Professionali o licei travestiti?
Gli istituti professionali nati dopo il 2010 assomigliano sempre più ai licei: stessi libri, stessi programmi di base, stesse verifiche. Ma a differenza dei licei, non offrono un curriculum solido per l’università.
Le discipline tecnico-pratiche sono state relegate a poche ore settimanali, spesso concentrate in spazi insufficienti o privi di attrezzature moderne.
La formazione sul campo – un tempo fiore all’occhiello del sistema – è oggi un ricordo lontano.
“Abbiamo studenti che studiano macchine a controllo numerico solo sui manuali”, racconta un docente di un professionale meccanico lombardo. “Le nostre attrezzature risalgono agli anni Novanta. Così non si impara un mestiere.”
Il risultato è un ibrido inefficace: scuole teoriche che non preparano ai mestieri e laboratori che non preparano al lavoro.
Giovani disorientati, mercato del lavoro assente
Secondo i dati di Unioncamere e ANPAL (Rapporto Excelsior 2024), l’Italia ha un fabbisogno di oltre 300.000 tecnici specializzati all’anno, ma solo un terzo di questi profili è effettivamente disponibile.
Il paradosso è che le scuole professionali, nate per colmare quel vuoto, non riescono più a produrre tecnici qualificati.
Molti diplomati finiscono per iscriversi a corsi universitari o ITS senza una chiara direzione, mentre altri restano intrappolati in lavori precari e non coerenti con il loro percorso.
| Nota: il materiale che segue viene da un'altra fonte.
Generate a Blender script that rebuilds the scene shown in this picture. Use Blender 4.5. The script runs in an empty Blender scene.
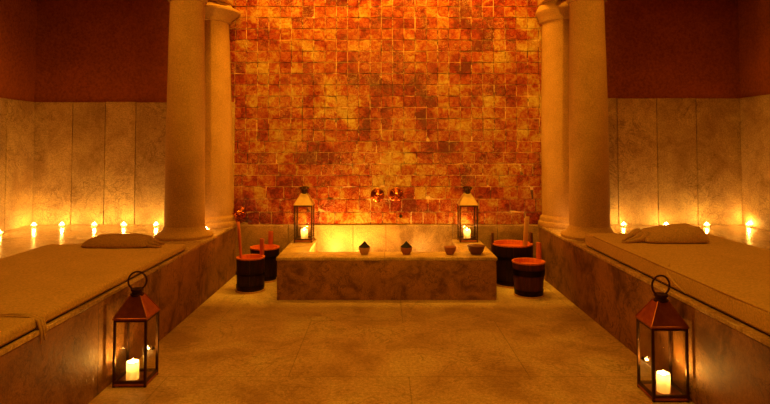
import bpy, bmesh, math, random
from mathutils import Vector, Matrix, noise
random.seed(7)
S = bpy.context.scene
C = S.collection
PI = math.pi

# ------------------------------------------------------------------ materials
def mat(name):
    m = bpy.data.materials.new(name); m.use_nodes = True
    nt = m.node_tree; nt.nodes.clear()
    out = nt.nodes.new('ShaderNodeOutputMaterial')
    return m, nt, out
def N(nt, typ, **kw):
    n = nt.nodes.new(typ)
    for k, v in kw.items(): setattr(n, k, v)
    return n
def setin(n, **kw):
    for k, v in kw.items(): n.inputs[k.replace('_', ' ')].default_value = v
def c4(c): return (c[0], c[1], c[2], 1)
def coords(nt, scale=(1, 1, 1), loc=(0, 0, 0), obj=False):
    # world-position coordinates: stay put on the surface whatever the camera
    if obj:
        g = N(nt, 'ShaderNodeTexCoord').outputs['Object']
    else:
        g = N(nt, 'ShaderNodeNewGeometry').outputs['Position']
    mp = N(nt, 'ShaderNodeMapping'); mp.inputs['Scale'].default_value = scale; mp.inputs['Location'].default_value = loc
    nt.links.new(g, mp.inputs['Vector'])
    return mp.outputs['Vector']
def noise_tex(nt, vec, scale, detail=6, rough=.6, dist=0):
    n = N(nt, 'ShaderNodeTexNoise'); setin(n, Scale=scale, Detail=detail, Roughness=rough, Distortion=dist)
    nt.links.new(vec, n.inputs['Vector']); return n.outputs['Fac']
def ramp(nt, fac, stops):
    r = N(nt, 'ShaderNodeValToRGB'); e = r.color_ramp.elements
    while len(e) < len(stops): e.new(.5)
    for el, (p, c) in zip(e, stops): el.position = p; el.color = c4(c)
    nt.links.new(fac, r.inputs['Fac']); return r.outputs['Color']
def mixc(nt, fac, a, b, mode='MIX'):
    m = N(nt, 'ShaderNodeMix', data_type='RGBA', blend_type=mode)
    for sock, v in ((m.inputs[0], fac), (m.inputs[6], a), (m.inputs[7], b)):
        if isinstance(v, (int, float)): sock.default_value = v
        elif isinstance(v, tuple): sock.default_value = c4(v)
        else: nt.links.new(v, sock)
    return m.outputs[2]
def bump(nt, h, strength, dist=.01, normal=None):
    b = N(nt, 'ShaderNodeBump'); setin(b, Strength=strength, Distance=dist)
    nt.links.new(h, b.inputs['Height'])
    if normal: nt.links.new(normal, b.inputs['Normal'])
    return b.outputs['Normal']
def pbsdf(nt, out, color, rough=.6, metal=0, normal=None, spec=.5, **kw):
    p = N(nt, 'ShaderNodeBsdfPrincipled')
    for s, v in (('Base Color', color), ('Roughness', rough)):
        if isinstance(v, (tuple,)): p.inputs[s].default_value = c4(v)
        elif isinstance(v, (int, float)): p.inputs[s].default_value = v
        else: nt.links.new(v, p.inputs[s])
    p.inputs['Metallic'].default_value = metal
    p.inputs['Specular IOR Level'].default_value = spec
    for k, v in kw.items(): p.inputs[k.replace('_', ' ')].default_value = v
    if normal: nt.links.new(normal, p.inputs['Normal'])
    nt.links.new(p.outputs[0], out.inputs['Surface']); return p

def marble(name, base, dark, vein, rough=.35, scale=1.0, islands=0.0, veinamt=.5, bumpamt=.15, joints=None, spec=.5):
    m, nt, out = mat(name)
    v = coords(nt, (scale,) * 3)
    n1 = noise_tex(nt, v, 1.6, 8, .62, .6)
    col = ramp(nt, n1, [(.36, dark), (.50, base), (.66, tuple(min(1, x * 1.3) for x in base))])
    n2 = noise_tex(nt, v, 2.2, 7, .65, 1.6)
    vm = ramp(nt, n2, [(.475, (0, 0, 0)), (.5, (1, 1, 1)), (.525, (0, 0, 0))])
    n3 = noise_tex(nt, v, 1.1, 3)
    k = mixc(nt, 1.0, vm, ramp(nt, n3, [(.4, (0, 0, 0)), (.58, (veinamt,) * 3)]), 'MULTIPLY')
    bw = N(nt, 'ShaderNodeRGBToBW'); nt.links.new(k, bw.inputs[0])
    col = mixc(nt, bw.outputs[0], col, vein)
    sp = noise_tex(nt, v, 34, 4, .7)
    col = mixc(nt, .9, col, ramp(nt, sp, [(.36, (.62, .54, .46)), (.6, (1.0,) * 3)]), 'MULTIPLY')
    sp2 = noise_tex(nt, v, 85, 3, .8)
    col = mixc(nt, .9, col, ramp(nt, sp2, [(.38, (.68, .62, .56)), (.6, (1.0,) * 3)]), 'MULTIPLY')
    if islands:
        g = N(nt, 'ShaderNodeNewGeometry')
        col = mixc(nt, 1.0, col, ramp(nt, g.outputs['Random Per Island'], [(0, (1 - islands,) * 3), (1, (1, 1, 1))]), 'MULTIPLY')
    h = noise_tex(nt, v, 16, 5, .6)
    nrm = bump(nt, h, bumpamt, .01)
    if joints:   # thin grooves between slabs
        jv = coords(nt, joints['map'], joints.get('loc', (0, 0, 0)))
        if joints.get('swap'):
            sx = N(nt, 'ShaderNodeSeparateXYZ'); nt.links.new(jv, sx.inputs[0])
            cx = N(nt, 'ShaderNodeCombineXYZ')
            for a, b in zip('XYZ', joints['swap']): nt.links.new(sx.outputs[b], cx.inputs[a])
            jv = cx.outputs[0]
        bt = N(nt, 'ShaderNodeTexBrick'); bt.offset = joints.get('offset', .5)
        setin(bt, Scale=1.0, Mortar_Size=joints.get('mortar', .004), Mortar_Smooth=.2, Brick_Width=joints['w'], Row_Height=joints['h'])
        bt.inputs['Color1'].default_value = (1, 1, 1, 1); bt.inputs['Color2'].default_value = c4((joints.get('tone', .86),) * 3)
        bt.inputs['Mortar'].default_value = c4((joints.get('dark', .45),) * 3)
        nt.links.new(jv, bt.inputs['Vector'])
        col = mixc(nt, 1.0, col, bt.outputs['Color'], 'MULTIPLY')
        inv = N(nt, 'ShaderNodeMath', operation='SUBTRACT'); inv.inputs[0].default_value = 1; nt.links.new(bt.outputs['Fac'], inv.inputs[1])
        nrm = bump(nt, inv.outputs[0], .4, .004, nrm)
    rr = N(nt, 'ShaderNodeMapRange'); setin(rr, From_Min=.3, From_Max=.7, To_Min=rough * .75, To_Max=rough * 1.3)
    nt.links.new(sp, rr.inputs['Value'])
    pbsdf(nt, out, col, rr.outputs[0], normal=nrm, spec=spec)
    return m

M = {}
M['floor'] = marble('floor_marble', (.88, .64, .35), (.64, .43, .21), (.24, .14, .06), .42, 1.5, veinamt=.55, bumpamt=.2,
                    joints=dict(map=(1, 1, 1), loc=(.53, -.18, 0), w=1.35, h=1.0, mortar=.003, tone=.93, dark=.6))
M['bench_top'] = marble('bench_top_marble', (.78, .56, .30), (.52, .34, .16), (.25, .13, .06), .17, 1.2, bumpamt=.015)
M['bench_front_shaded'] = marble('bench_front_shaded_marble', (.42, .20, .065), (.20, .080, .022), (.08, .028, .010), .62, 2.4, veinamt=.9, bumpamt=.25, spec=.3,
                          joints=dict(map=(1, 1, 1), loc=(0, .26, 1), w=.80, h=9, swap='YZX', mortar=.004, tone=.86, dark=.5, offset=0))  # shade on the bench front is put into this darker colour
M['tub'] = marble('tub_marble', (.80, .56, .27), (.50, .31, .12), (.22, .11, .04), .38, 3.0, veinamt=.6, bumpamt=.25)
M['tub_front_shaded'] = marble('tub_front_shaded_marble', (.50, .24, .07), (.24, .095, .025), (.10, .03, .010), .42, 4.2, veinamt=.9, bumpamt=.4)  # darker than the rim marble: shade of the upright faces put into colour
M['panel'] = marble('wall_panel_marble', (.82, .57, .26), (.64, .41, .165), (.24, .12, .04), .62, 2.2, spec=.25, islands=.22, veinamt=.7)
M['splash'] = marble('splashback_marble', (.62, .40, .18), (.38, .21, .08), (.2, .10, .04), .36, 2.4, veinamt=.6)

def plaster(name, base, dark, rough=.85, scale=1.0, b=.35, fine=60):
    m, nt, out = mat(name); v = coords(nt, (scale,) * 3)
    n1 = noise_tex(nt, v, 1.3, 6, .6, .3)
    col = ramp(nt, n1, [(.3, dark), (.7, base)])
    n2 = noise_tex(nt, v, fine, 5, .7)
    col = mixc(nt, .45, col, ramp(nt, n2, [(.36, tuple(x * .45 for x in base)), (.64, tuple(min(1, x * 1.3) for x in base))]))
    pbsdf(nt, out, col, rough, normal=bump(nt, n2, b, .004), spec=.2); return m
M['plaster'] = plaster('red_plaster', (.43, .115, .018), (.23, .052, .009), fine=45)
M['column'] = plaster('column_plaster', (.58, .33, .11), (.40, .20, .06), .7, 3.0, .5, 34)
M['ceiling'] = plaster('ceiling_plaster', (.40, .17, .06), (.30, .11, .04))

# glazed hand-cut tiles: clusters of red, orange and ochre, one tone per tile
def zellige():
    m, nt, out = mat('glazed_tile')
    g = N(nt, 'ShaderNodeNewGeometry'); rnd = g.outputs['Random Per Island']
    v = coords(nt)
    big = noise_tex(nt, v, 1.7, 4, .62, .4)
    pat = noise_tex(nt, v, 26, 5, .7, 1.2)
    mid = noise_tex(nt, v, 5.5, 4, .65, .5)
    def madd(a, k, b):
        x = N(nt, 'ShaderNodeMath', operation='MULTIPLY_ADD'); nt.links.new(a, x.inputs[0]); x.inputs[1].default_value = k
        if isinstance(b, (int, float)): x.inputs[2].default_value = b
        else: nt.links.new(b, x.inputs[2])
        return x.outputs[0]
    f = madd(rnd, .24, madd(big, 1.2, madd(pat, 1.2, madd(mid, 1.0, -1.40))))
    col = ramp(nt, f, [(.16, (.13, .007, .001)), (.36, (.30, .022, .003)), (.47, (.38, .075, .008)), (.58, (.42, .18, .02)), (.82, (.56, .40, .09))])
    h = noise_tex(nt, v, 22, 4, .6, .8)
    h2 = noise_tex(nt, v, 70, 4, .7, 1.0)
    nrm = bump(nt, h2, .7, .004, bump(nt, h, .8, .010))
    glint_chips = noise_tex(nt, v, 40, 5, .8, 2.0)
    rr = ramp(nt, pat, [(.35, (.12,) * 3), (.65, (.42,) * 3)])
    col = mixc(nt, ramp_bw(nt, glint_chips, .64, .70), col, (.80, .60, .30))  # pale flecks: glints painted in, along with worn glaze
    # pale crackle lines in the glaze, in patches
    ck = noise_tex(nt, v, 19, 3, .6, 1.8)
    line = ramp(nt, ck, [(.478, (0, 0, 0)), (.5, (1, 1, 1)), (.522, (0, 0, 0))])
    patch = noise_tex(nt, v, 3.2, 3, .6)
    bw = N(nt, 'ShaderNodeRGBToBW'); nt.links.new(mixc(nt, 1.0, line, ramp(nt, patch, [(.46, (0, 0, 0)), (.58, (.75,) * 3)]), 'MULTIPLY'), bw.inputs[0])
    col = mixc(nt, bw.outputs[0], col, (.80, .55, .22))
    dk = ramp(nt, noise_tex(nt, v, 12, 5, .75, .8), [(.32, (.6, .38, .3)), (.42, (1, 1, 1))])
    col = mixc(nt, 1.0, col, dk, 'MULTIPLY')
    pbsdf(nt, out, col, rr, normal=nrm, spec=.4); return m
def ramp_bw(nt, fac, a, b):
    r = N(nt, 'ShaderNodeMapRange'); setin(r, From_Min=a, From_Max=b, To_Min=0.0, To_Max=1.0); r.clamp = True
    nt.links.new(fac, r.inputs['Value']); return r.outputs[0]
M['tile'] = zellige()
def grout_mat():
    m, nt, out = mat('tile_grout'); v = coords(nt, (1, 1, 2.2))
    n1 = noise_tex(nt, v, 5, 5, .75, .5)
    pbsdf(nt, out, ramp(nt, n1, [(.44, (.07, .014, .005)), (.56, (.80, .52, .25))]), .7); return m
M['grout'] = grout_mat()

def cloth(name, base, dark):
    m, nt, out = mat(name); v = coords(nt, obj=True)
    n1 = noise_tex(nt, v, 3.5, 5); n2 = noise_tex(nt, v, 95, 4, .8)
    col = mixc(nt, .5, ramp(nt, n1, [(.3, dark), (.7, base)]), ramp(nt, n2, [(.38, tuple(x * .5 for x in dark)), (.6, base)]))
    pbsdf(nt, out, col, .95, normal=bump(nt, n2, .5, .003), spec=.15); return m
M['sheet'] = cloth('mattress_cloth', (.80, .53, .22), (.64, .40, .15))
M['pillow'] = cloth('cushion_cloth', (.55, .31, .11), (.42, .22, .07))
M['pillow_r'] = cloth('folded_cushion_cloth', (.74, .47, .19), (.58, .34, .12))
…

La promessa di un “ponte” tra scuola e lavoro si è trasformata in un viadotto interrotto.
Gli ITS: il successo del modello che i professionali hanno perso
Mentre gli istituti professionali arretrano, gli ITS – oggi ITS Academy – avanzano.
Secondo il Monitoraggio INDIRE 2025, gli iscritti agli ITS sono oltre 11.800, con una crescita del +27,7 % rispetto al 2022.
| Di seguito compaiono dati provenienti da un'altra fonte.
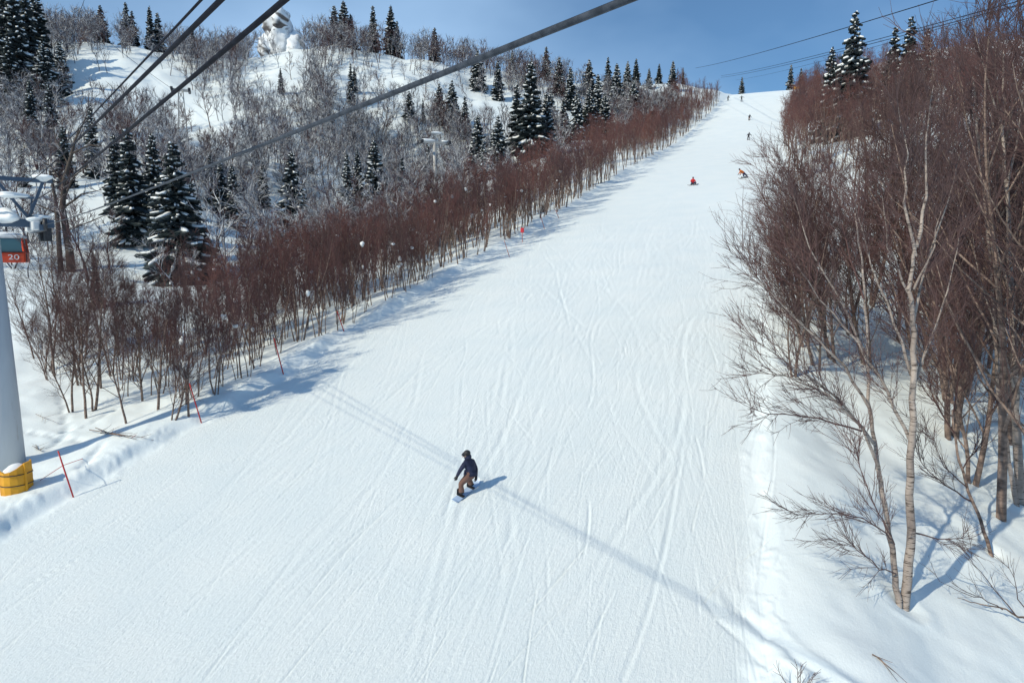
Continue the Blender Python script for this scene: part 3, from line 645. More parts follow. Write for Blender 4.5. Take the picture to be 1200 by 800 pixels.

Il tasso di occupazione a un anno dal diploma è superiore all’87 %, e il 94 % dei diplomati lavora in un settore coerente con il proprio percorso di studi.
Gli ITS hanno saputo conquistare imprese e studenti grazie a tre elementi chiave:
co-progettazione dei corsi con le aziende del territorio;
didattica laboratoriale prevalente (oltre il 60% delle ore totali);
stage e tirocini obbligatori in azienda.
In sostanza, gli ITS rappresentano oggi il modello virtuoso che gli istituti professionali avrebbero dovuto incarnare: formazione tecnica, concretezza e sbocco occupazionale.
Le conseguenze: scuole svuotate, professionalità perdute
Oggi, gli istituti professionali vivono un cortocircuito identitario: non sono più abbastanza tecnici per preparare al lavoro, né abbastanza teorici per aprire all’università.
Molti studenti li scelgono come “ripiego”, spinti da orientamenti scolastici poco efficaci.
Il risultato è un livello di dispersione scolastica superiore al 25%, secondo i dati Eurostat 2023, con picchi nel Mezzogiorno.
A ciò si aggiunge la carenza cronica di docenti tecnico-pratici, la scarsità di fondi per laboratori e la difficoltà di dialogare con le imprese locali, ormai disabituate a considerare le scuole professionali come bacini di formazione.
Che futuro per i professionali?
Negli ultimi anni il Ministero dell’Istruzione e del Merito ha avviato la riforma del sistema tecnico e professionale, con l’obiettivo di creare un percorso “4+2”: quattro anni di scuola secondaria e due anni di formazione post-diploma, in collaborazione con gli ITS e il mondo produttivo.
Il modello, se attuato pienamente, potrebbe ridare senso agli istituti professionali, integrandoli in un continuum formativo più solido e orientato all’occupabilità.
Ma perché questo accada, servono investimenti concreti e una visione chiara.
Occorrono laboratori moderni, personale formato, orari flessibili, e soprattutto una restituzione di identità: quella di scuole che insegnano un mestiere, non una teoria astratta.
Il punto di non ritorno
Dal Progetto ’92 alla riforma Gelmini, fino agli ITS Academy, la storia degli istituti professionali italiani racconta una parabola di declino politico e culturale.
Tagli, semplificazioni e omologazioni hanno trasformato scuole vive e operative in contenitori burocratici.
Eppure, proprio nel momento in cui il Paese ha più bisogno di tecnici, artigiani e operatori qualificati, la formazione professionale è diventata la Cenerentola del sistema educativo.
Rilanciare gli istituti professionali non è solo una questione di riforme, ma di visione strategica: o si restituisce dignità al sapere tecnico, o si accetterà che l’Italia continui a importare competenze che un tempo sapeva formare da sola.
Un Paese che rinuncia alla sua scuola professionale rinuncia al proprio futuro produttivo.